Gente, se eu quisesse pegar um ônibus, certamente teria me dirigido ao ponto de ônibus, mas se fui para o ponto de táxi é porque eu queria pegar um táxi. Não peguei.
Todos, eu disse todos os taxistas da fila, numa espécie de código de ética da sacanagem, estavam recusando corridas para quem era de Salvador, caso a pessoa não morasse longe. 
Chamei um policial, relatei o que estava acontecendo e ele me disse que sentia muito, mas que não tinha como obrigar o motorista a fazer a corrida e mesmo se tivesse como, ele não faria, porque isso poderia me colocar em risco. O jeito foi voltar de ônibus, quase 23h. 
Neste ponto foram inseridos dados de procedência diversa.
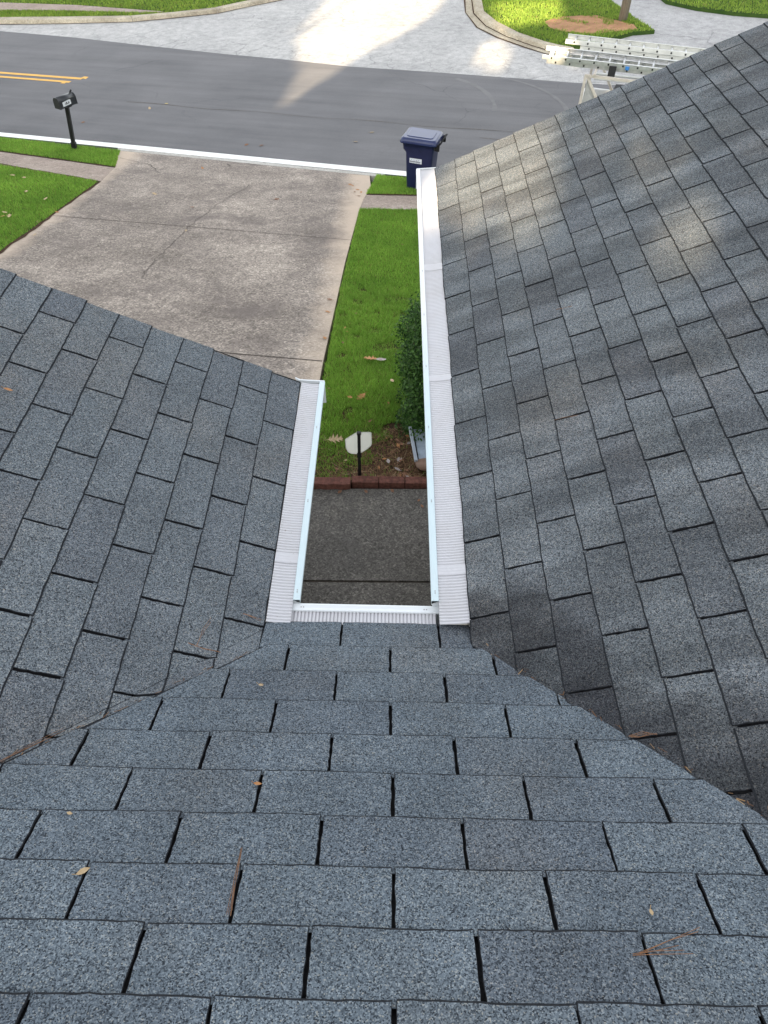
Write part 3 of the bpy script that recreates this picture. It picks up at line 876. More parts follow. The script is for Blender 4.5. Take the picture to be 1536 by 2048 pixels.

Quando estava descendo a ladeira, antes de chegar no ponto de táxi, passei por outra baiana de acarajé, que fica bem próxima, quase do lado, do bar da Neuzão, no filme Ó paí, ó, e vi um grupo com cinco ou seis turistas se deliciando na iguaria. Ao lado da baiana estava um senhor, que deve ser amigo ou parente dela, que quando viu os turistas comendo feito loucos, disparou: Joana, meta a faca. Cobre bem caro desses aí. Joana, a baiana, sorrindo respondeu: "tô ligada. Tá pensando que sou besta, é?"

Isso é Brasil. O país da Copa das Copas.